Well, Zoe, let me set aside any question of misunderstood symbolic meaning, or whether the quote in its context is really benign or at least much tamer.
Why do you think it’s a point that Der Tris does not believe in the book in question? Would you have to be Muslim to criticize their sacred text? Hmmmmmm?
Maybe. (Although Rome was still pretty damned ruthless, maybe it wasn’t religiously motivated then)
But once Justinian came on the scene, then people were persecuted for not being Christian. So it started up again, just with a different religion. You can’t change human nature.
I wouldn’t say Christ is inherently responsible for the actions of Christians because I’m not convinced a person by the name or title of Jesus Christ actually existed.
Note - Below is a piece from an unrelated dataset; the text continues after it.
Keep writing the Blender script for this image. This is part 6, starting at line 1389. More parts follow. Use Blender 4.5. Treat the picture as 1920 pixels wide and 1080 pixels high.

Saul of Tarsus, on the other hand, has a lot to answer for.
My position: people are responsible for the foreseeable outcomes of their choices. If Jesus really existed, and if he really said the things attributed to him (the second being the much bigger assumption by far), then possibly he could be held responsible for later crimes committed in his name–but he could similarly be held responsible for the mercy granted in his name, and for the kindness shown in his name. Everyone who saw caring for the sick as their divine calling is his responsibility as well, by that standard.
But I’m not sure all those folks’ actions are foreseeable outcomes of Jesus’s choices.
In my opinion, he is responsible, but cannot be held responsible for the unforseeable and unintended consequences of his actions. The second is a judgement of accountability, but the first is simply a statement of the chain of causality.